Largest offshore windfarm in the Baltic inaugurated and connected to the grid

Wed 17 Apr 2019 by David Foxwell

Largest offshore windfarm in the Baltic inaugurated and connected to the grid
50Hertz has connected two offshore windfarms in the Baltic - Arkona and Wikinger - to the grid ahead of schedule and under budget

The Arkona offshore windfarm developed by Eon and Equinor has been formally inaugurated by German chancellor Angela Merkel. “Arkona sets a standard for the energy transition,” said the chancellor.

Arkona is 35 km northeast of the island of Rügen in the Baltic and has a capacity of 385 MW. Approximately €1.2Bn (US$1.4Bn) was invested in its development. The windfarm uses 6-MW turbines supplied by Siemens Gamesa, and is a joint venture between Eon in Germany and Norwegian energy company Equinor.

Shortly after the inauguration, transmission system operator 50Hertz confirmed that it has connected the Arkona offshore windfarm and the Wikinger offshore windfarm to the grid, on time and below budget.
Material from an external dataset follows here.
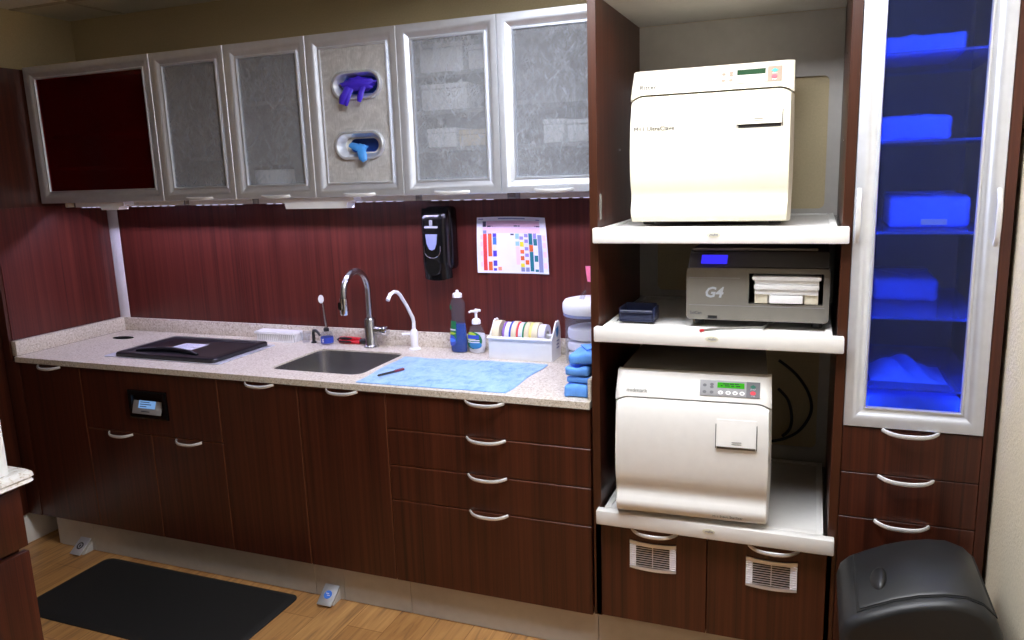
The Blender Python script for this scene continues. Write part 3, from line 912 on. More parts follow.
# ------------------------------------------------------------------ autoclaves
def autoclave(label, loc, rotz, body, panel, panel2, lit, group, letters, flap=.2755, lx=(.085, .205), fh=.011):
    X0, Y0, Z0 = loc
    t = thing('autoclave', label, 'autoclave', loc, rotz, group)
    W, H, D = .233, .447, .50           # half width, height, depth
    CB, yc = .372, .0                   # control band bottom; front plane
    # body shell
    b = B()
    prof = [(.035, .012), (.03, .355), (.048, CB + .004), (.066, H), (.075, H + .003), (D - .02, H + .003), (D, H - .012), (D, .012)]
    b.prism(prof, 'x', X0 - W + .012, X0 + W - .014)
    for v in b.bm.verts:
        if v.co.y > .2: v.co.x = X0 + (v.co.x - X0) * .94
    for v in b.bm.verts: v.co.y += Y0; v.co.z += Z0
    obj('body', b, 'shaded_case' if lit else body, t, 30)
    # control band
    b = B()
    def fband(u, v):
        e = (2 * u - 1)
        x = e * W
        drop = -.016 * max(0, (abs(e) - .84) / .16) ** 1.6
        z0 = CB + .004 + drop
        z = z0 + (H + .002 - z0) * v
        y = .002 + .036 * ((z - CB) / (H - CB)) ** 1.15 if z > CB else .002
        y += .012 * max(0, (abs(e) - .93) / .07) ** 2
        return (X0 + x * (1 - .012 * v), Y0 + y, Z0 + z)
    b.grid(fband, 40, 6)
    V = list(b.bm.verts)
    r = bmesh.ops.extrude_face_region(b.bm, geom=list(b.bm.faces))
    for w in [g for g in r['geom'] if isinstance(g, bmesh.types.BMVert)]:
        w.co.y = max(w.co.y + .03, Y0 + .05)
    obj('control_band', b, body, t, 40)
    # door
    b = B()
    pf = [(0, .02), (.0, .004), (.005, -.014), (.018, -.023), (.036, -.0255), (.05, -.019), (.062, -.0125), (.074, -.0095), (.088, -.0115), (.104, -.0175), (.124, -.0225), (.16, -.0255), (.2, -.026), (.25, -.0245), (.3, -.0195), (.335, -.0125), (.36, -.004), (.3705, .004), (CB, .02)]
    def fdoor(u, v):
        e = 2 * u - 1
        k = v * (len(pf) - 1); i = min(int(k), len(pf) - 2); f = k - i
        z = pf[i][0] * (1 - f) + pf[i + 1][0] * f; y = pf[i][1] * (1 - f) + pf[i + 1][1] * f
        z -= .018 * max(0, (abs(e) - .84) / .16) ** 1.6 * max(0, (z - .3) / .072) ** 2 if z > .3 else 0
        ed = max(0, (abs(e) - .955) / .045)
        y = y + (.022 - y) * (1 - math.sqrt(max(0, 1 - ed ** 2.2)))
        bow = 1 + .012 * math.sin(PI * min(1, z / .37))
        return (X0 + e * W * bow, Y0 + y, Z0 + z)
    b.grid(fdoor, 56, 36)
    r = bmesh.ops.extrude_face_region(b.bm, geom=list(b.bm.faces))
    for w in [g for g in r['geom'] if isinstance(g, bmesh.types.BMVert)]:
        w.co.y = Y0 + .0285
    dr = obj('door', b, body, t, 40)
    # latch
    lx0, lx1 = X0 + lx[0], X0 + lx[1]
    def yf(z):
        for (za, ya), (zb, yb) in zip(pf[:-1], pf[1:]):
            if za <= z <= zb and zb > za: return Y0 + ya + (yb - ya) * (z - za) / (zb - za)
        return Y0
    b = B()
    zz = [.327 - (.327 - flap) * k / 4 for k in range(5)]
    pts = [(yf(z) - .002 - .008 * k / 4, Z0 + z) for k, z in enumerate(zz)]
    poly = pts + [(yf(flap) - .0005, Z0 + flap), (yf(.30) - .0002, Z0 + .30), (yf(.327) , Z0 + .327)]
    b.prism(poly, 'x', lx0, lx1)
    la = obj('latch_flap', b, body, dr, 30)
    b = B(); b.prism([(yf(flap) - .0016, Z0 + flap - .0003), (yf(flap - .010) - .0016, Z0 + flap - .010), (yf(flap - .010) + .002, Z0 + flap - .010), (yf(flap) + .002, Z0 + flap - .0003)], 'x', lx0 + .002, lx1 - .002)
    obj('latch_recess', b, 'dark_grey' if not lit else 'grey', dr, 30, label='shadowed grip recess')
    b = B()
    for xx in (lx0 - .0025, lx1 + .0005):
        b.prism([(yf(.31) - .0012, Z0 + .313), (yf(.29) - .0022, Z0 + .29), (yf(flap) - .0024, Z0 + flap - .009), (yf(flap) + .002, Z0 + flap - .009), (yf(.31) + .002, Z0 + .313)], 'x', xx, xx + .002)
    obj('latch_gap', b, 'dark_grey', dr)
    b = B()
    for q in (flap + .014, flap + .008):
        b.box(X0 + lx[0] + .045, X0 + lx[0] + .073, yf(q) - .0105, yf(q) - .007, Z0 + q, Z0 + q + .0012)
    obj('grip_line', b, 'text_grey', dr)
    # control panel (tilted overlay)
    ang = -math.atan2(.036, H - CB)
    cz = .412
    cy = .002 + .036 * ((cz - CB) / (H - CB)) ** 1.15
    mt = Matrix.Translation((X0 + .112, Y0 + cy - .0005, Z0 + cz)) @ Matrix.Rotation(ang, 4, 'X')
    def on(bb): return bb.xf(mt)
    cp = obj('control_panel', on(B().box(-.087, .087, -.0022, .003, -.024, .024, .001)), panel, t, label='control panel membrane')
    obj('button_patch', on(B().box(.048, .0865, -.003, -.0023, -.0235, .0235)), panel2, cp)
    obj('display', on(B().box(-.036, .042, -.003, -.0023, .002, .0185)), 'lcd_green' if lit else 'display_off', cp, label='lit green display' if lit else 'dark green display')
    if lit:
        b = B()
        for q, segs in ((.0125, [(-.02, -.002), (.0, .012), (.014, .026)]), (.007, [(-.026, -.021), (-.014, .0), (.004, .012), (.018, .03)])):
            for a0, a1 in segs: b.box(a0, a1, -.0036, -.0031, q, q + .0028)
        obj('display_text', on(b), 'lcd_text', cp)
    for k, x in enumerate((-.026, -.004, .016, .036)):
        bt = obj('button', on(B().prism(oval(x, -.0125, .0075, .006, 20), 'y', -.0034, -.0023)), 'white_plastic', cp)
        b = B()
        if k == 0: b.prism([(x - .003, -.0155), (x + .003, -.0155), (x, -.0095)], 'y', -.0039, -.0035)
        else: b.box(x - .0028, x + .0028, -.0039, -.0035, -.015, -.0105)
        obj('symbol', on(b), 'panel_grey', cp)
    for x, z in ((-.073, .008), (-.073, -.0125), (-.052, -.0125), (-.052, .011), (-.052, .003)):
        obj('button', on(B().prism(oval(x, z, .0055, .0045 if z != .003 else .004, 18), 'y', -.0032, -.0023)), 'panel_brown' if panel == 'panel_beige' else 'patch_grey', cp)
    obj('button', on(B().prism(oval(.067, .009, .0095, .0062, 4), 'y', -.0045, -.0031)), 'btn_green' if not lit else 'btn_dgreen', cp, label='green start button')
    obj('button', on(B().prism(oval(.067, -.01, .008, .006, 22), 'y', -.0045, -.0031)), 'btn_red', cp, label='red stop button')
    text('lettering', 'START', .005, mt @ Vector((.067, -.0033, .0007)), 'label_white', cp, .0002, tilt=ang)
    text('lettering', 'STOP', .005, mt @ Vector((.067, -.0033, -.0185)), 'label_white', cp, .0002, tilt=ang)
    # feet and under-tray
    b = B().box(X0 - W + .03, X0 + W - .03, Y0 + .04, Y0 + D - .03, Z0 - .004, Z0 + .0115)
    obj('base_tray', b, 'dark_grey', t)
    for sx in (-1, 1):
        for yy in (.06, D - .06):
            obj('foot', B().lathe([(.016, 0), (.018, .003), (.018, fh - .0042)], X0 + sx * (W - .045), Y0 + yy, 20, z0=Z0 - fh), 'dark_grey', t)
    for s, size, x, z, m_, ti in letters:
        if z > CB:
            yy = Y0 + .002 + .036 * ((z - CB) / (H - CB)) ** 1.15 - .0026
            text('lettering', s, size, (X0 + x, yy, Z0 + z), m_, t, .0006, tilt=ang)
        else:
            text('lettering', s, size, (X0 + x, yf(z) - .0018, Z0 + z), m_, dr, .0008)
    return t
autoclave('cream tabletop autoclave with dark unlit display on the top shelf', (3.101, -.558, 1.4865), math.radians(-1.2), 'cream', 'panel_beige', 'panel_brown', False,
          'tabletop autoclaves', [('Ritter', .022, -.18, .398, 'text_mid', 0), ('M11 UltraClave', .019, -.155, .276, 'text_mid', 0)])
autoclave('white tabletop autoclave with lit green display on the lowest shelf', (3.072, -.645, .5785), math.radians(2.6), 'white', 'panel_grey', 'patch_grey', True,
          'tabletop autoclaves', [('midmark', .018, -.165, .395, 'text_grey', 0), ('M11 Steam Sterilizer', .0105, .115, .02, 'text_grey', 0)], .2485, (.078, .192), .015)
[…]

After three years of construction and a total investment of approximately €1.3Bn (US$1.5Bn), electricity from the windfarms is now flowing to the Lubmin substation via the Ostwind 1 grid connection. From there it is transmitted ashore via three 90-km submarine cables.

Connection of Arkona and Wikinger was 50Hertz’s largest investment project to date. The project started in 2015 and is the first time a 220-kV three-phase grid connection has been undertaken in the Baltic. Until now, all of the windfarms in the German sector of the Baltic used 150-kV three-phase cable systems.

The Ostwind 1 connection uses three cables each of approximately 90 km. 50 Hertz chairman of the supervisory board Chris Peeters said, “50Hertz was able to connect the Arkona offshore windfarm to the grid on time and at a lower cost to the grid customer than originally calculated.

“Ostwind 1 has set a new standard for the implementation of such projects. Today is a really good day for the energy transition in Germany and for the development of offshore wind energy in the Baltic.”